_Dataset excerpt:_

====================

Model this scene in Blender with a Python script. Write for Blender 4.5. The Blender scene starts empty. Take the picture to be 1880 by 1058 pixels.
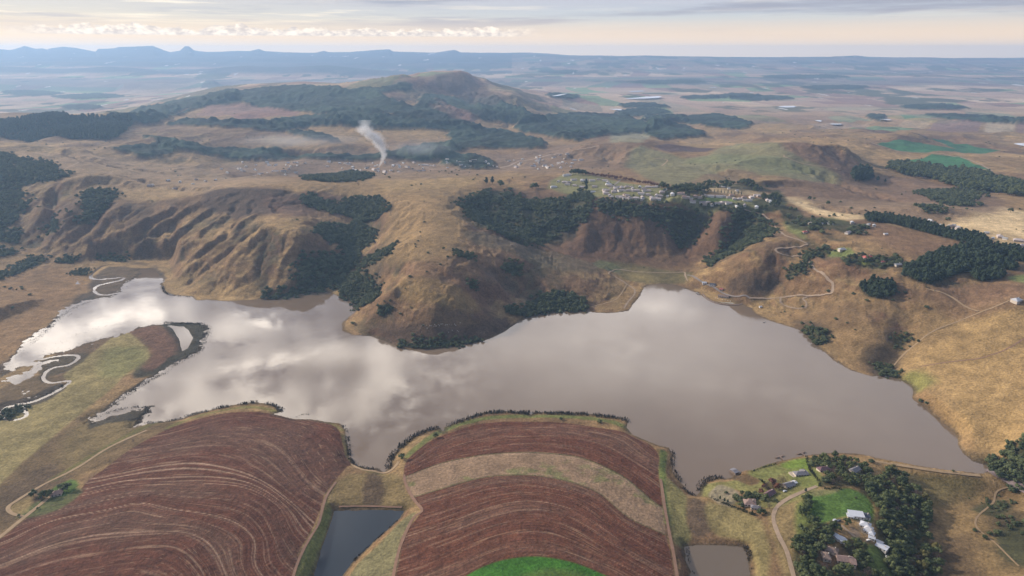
import bpy, math, random, numpy as np
from mathutils import Vector, Matrix
R = math.radians
rng = np.random.default_rng(7)
random.seed(7)
QUAL = 1.0            # terrain grid density factor

# ------------------------------------------------------------------ camera
F = 1253.0; PW, PH = 1880, 1058; CAMZ = 450.0
PITCH = math.atan(431 / F)
sc = bpy.context.scene
cam = bpy.data.cameras.new('camera'); co = bpy.data.objects.new('camera', cam)
sc.collection.objects.link(co); sc.camera = co
cam.sensor_width = 36; cam.lens = 36 * F / PW
cam.clip_start = 1; cam.clip_end = 400000
co.location = (0, 0, CAMZ); co.rotation_euler = (math.pi / 2 - PITCH, 0, 0)

# ------------------------------------------------------------------ light
SUN_EL, SUN_AZ = 24, -66          # degrees; azimuth from the view axis (+Y), minus = left
EXPOSURE = 0.1
sd = bpy.data.lights.new('sun', 'SUN'); so = bpy.data.objects.new('sun', sd); sc.collection.objects.link(so)
sd.energy = 5.0; sd.angle = R(3); sd.color = (1.0, .88, .74)
sv = Vector((math.sin(R(SUN_AZ)) * math.cos(R(SUN_EL)), math.cos(R(SUN_AZ)) * math.cos(R(SUN_EL)), math.sin(R(SUN_EL))))
so.rotation_euler = sv.to_track_quat('Z', 'Y').to_euler()
sc.view_settings.view_transform = 'Standard'; sc.view_settings.look = 'None'
sc.view_settings.exposure = EXPOSURE; sc.view_settings.gamma = 1
sc.cycles.volume_bounces = 1
sc.cycles.max_bounces = 6
sc.cycles.transparent_max_bounces = 16
sc.cycles.volume_max_steps = 256

class NT:
    """small helper for node graphs"""
    def __init__(s, tree): s.t = tree; s.n = tree.nodes; s.l = tree.links
    def node(s, typ, **kw):
        n = s.n.new(typ)
        for k, v in kw.items(): setattr(n, k, v)
        return n
    def put(s, sock, v):
        if v is None: return
        if isinstance(v, bpy.types.NodeSocket): s.l.new(v, sock)
        else: sock.default_value = v
    def math(s, op, a, b=None, c=None, clamp=False):
        n = s.node('ShaderNodeMath', operation=op); n.use_clamp = clamp
        s.put(n.inputs[0], a)
        if b is not None: s.put(n.inputs[1], b)
        if c is not None: s.put(n.inputs[2], c)
        return n.outputs[0]
    def noise(s, vec, scale, detail=4, rough=.55, dim='3D', dist=0):
        n = s.node('ShaderNodeTexNoise', noise_dimensions=dim)
        if vec is not None: s.l.new(vec, n.inputs['Vector'])
        n.inputs['Scale'].default_value = scale; n.inputs['Detail'].default_value = detail
        n.inputs['Roughness'].default_value = rough; n.inputs['Distortion'].default_value = dist
        return n.outputs[0]
    def ramp(s, v, a, b, c=0., d=1., smooth=True):
        n = s.node('ShaderNodeMapRange'); n.interpolation_type = 'SMOOTHSTEP' if smooth else 'LINEAR'
        s.put(n.inputs[0], v)
        for i, x in enumerate((a, b, c, d)): s.put(n.inputs[i + 1], x)
        return n.outputs[0]
    def mix(s, f, a, b, mode='MIX'):
        n = s.node('ShaderNodeMix', data_type='RGBA', blend_type=mode)
        s.put(n.inputs[0], f)
        for i, x in ((6, a), (7, b)): s.put(n.inputs[i], (*x, 1) if isinstance(x, tuple) and len(x) == 3 else x)
        return n.outputs[2]
    def comb(s, x, y, z):
        n = s.node('ShaderNodeCombineXYZ')
        for i, v in enumerate((x, y, z)): s.put(n.inputs[i], v)
        return n.outputs[0]

# ------------------------------------------------------------------ sky
w = bpy.data.worlds.new('World'); sc.world = w; w.use_nodes = True
T = NT(w.node_tree); T.n.clear()
sky = T.node('ShaderNodeTexSky', sky_type='NISHITA'); sky.sun_disc = False
sky.sun_elevation = R(SUN_EL); sky.sun_rotation = R(SUN_AZ); sky.altitude = 1400; sky.dust_density = 2.5
gen = T.node('ShaderNodeTexCoord').outputs['Generated']
sp = T.node('ShaderNodeSeparateXYZ'); T.l.new(gen, sp.inputs[0]); X, Y, Z = sp.outputs
az = T.math('MULTIPLY', T.math('ARCTAN2', X, Y), 57.2958)
el = T.math('MULTIPLY', T.math('ARCSINE', Z), 57.2958)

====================

_Your objective:_
In the copy, include no pictures; restate the listing above exactly.

_The solution:_
Model this scene in Blender with a Python script. Write for Blender 4.5. The Blender scene starts empty. Take the picture to be 1880 by 1058 pixels.
import bpy, math, random, numpy as np
from mathutils import Vector, Matrix
R = math.radians
rng = np.random.default_rng(7)
random.seed(7)
QUAL = 1.0            # terrain grid density factor

# ------------------------------------------------------------------ camera
F = 1253.0; PW, PH = 1880, 1058; CAMZ = 450.0
PITCH = math.atan(431 / F)
sc = bpy.context.scene
cam = bpy.data.cameras.new('camera'); co = bpy.data.objects.new('camera', cam)
sc.collection.objects.link(co); sc.camera = co
cam.sensor_width = 36; cam.lens = 36 * F / PW
cam.clip_start = 1; cam.clip_end = 400000
co.location = (0, 0, CAMZ); co.rotation_euler = (math.pi / 2 - PITCH, 0, 0)

# ------------------------------------------------------------------ light
SUN_EL, SUN_AZ = 24, -66          # degrees; azimuth from the view axis (+Y), minus = left
EXPOSURE = 0.1
sd = bpy.data.lights.new('sun', 'SUN'); so = bpy.data.objects.new('sun', sd); sc.collection.objects.link(so)
sd.energy = 5.0; sd.angle = R(3); sd.color = (1.0, .88, .74)
sv = Vector((math.sin(R(SUN_AZ)) * math.cos(R(SUN_EL)), math.cos(R(SUN_AZ)) * math.cos(R(SUN_EL)), math.sin(R(SUN_EL))))
so.rotation_euler = sv.to_track_quat('Z', 'Y').to_euler()
sc.view_settings.view_transform = 'Standard'; sc.view_settings.look = 'None'
sc.view_settings.exposure = EXPOSURE; sc.view_settings.gamma = 1
sc.cycles.volume_bounces = 1
sc.cycles.max_bounces = 6
sc.cycles.transparent_max_bounces = 16
sc.cycles.volume_max_steps = 256

class NT:
    """small helper for node graphs"""
    def __init__(s, tree): s.t = tree; s.n = tree.nodes; s.l = tree.links
    def node(s, typ, **kw):
        n = s.n.new(typ)
        for k, v in kw.items(): setattr(n, k, v)
        return n
    def put(s, sock, v):
        if v is None: return
        if isinstance(v, bpy.types.NodeSocket): s.l.new(v, sock)
        else: sock.default_value = v
    def math(s, op, a, b=None, c=None, clamp=False):
        n = s.node('ShaderNodeMath', operation=op); n.use_clamp = clamp
        s.put(n.inputs[0], a)
        if b is not None: s.put(n.inputs[1], b)
        if c is not None: s.put(n.inputs[2], c)
        return n.outputs[0]
    def noise(s, vec, scale, detail=4, rough=.55, dim='3D', dist=0):
        n = s.node('ShaderNodeTexNoise', noise_dimensions=dim)
        if vec is not None: s.l.new(vec, n.inputs['Vector'])
        n.inputs['Scale'].default_value = scale; n.inputs['Detail'].default_value = detail
        n.inputs['Roughness'].default_value = rough; n.inputs['Distortion'].default_value = dist
        return n.outputs[0]
    def ramp(s, v, a, b, c=0., d=1., smooth=True):
        n = s.node('ShaderNodeMapRange'); n.interpolation_type = 'SMOOTHSTEP' if smooth else 'LINEAR'
        s.put(n.inputs[0], v)
        for i, x in enumerate((a, b, c, d)): s.put(n.inputs[i + 1], x)
        return n.outputs[0]
    def mix(s, f, a, b, mode='MIX'):
        n = s.node('ShaderNodeMix', data_type='RGBA', blend_type=mode)
        s.put(n.inputs[0], f)
        for i, x in ((6, a), (7, b)): s.put(n.inputs[i], (*x, 1) if isinstance(x, tuple) and len(x) == 3 else x)
        return n.outputs[2]
    def comb(s, x, y, z):
        n = s.node('ShaderNodeCombineXYZ')
        for i, v in enumerate((x, y, z)): s.put(n.inputs[i], v)
        return n.outputs[0]

# ------------------------------------------------------------------ sky
w = bpy.data.worlds.new('World'); sc.world = w; w.use_nodes = True
T = NT(w.node_tree); T.n.clear()
sky = T.node('ShaderNodeTexSky', sky_type='NISHITA'); sky.sun_disc = False
sky.sun_elevation = R(SUN_EL); sky.sun_rotation = R(SUN_AZ); sky.altitude = 1400; sky.dust_density = 2.5
gen = T.node('ShaderNodeTexCoord').outputs['Generated']
sp = T.node('ShaderNodeSeparateXYZ'); T.l.new(gen, sp.inputs[0]); X, Y, Z = sp.outputs
az = T.math('MULTIPLY', T.math('ARCTAN2', X, Y), 57.2958)
el = T.math('MULTIPLY', T.math('ARCSINE', Z), 57.2958)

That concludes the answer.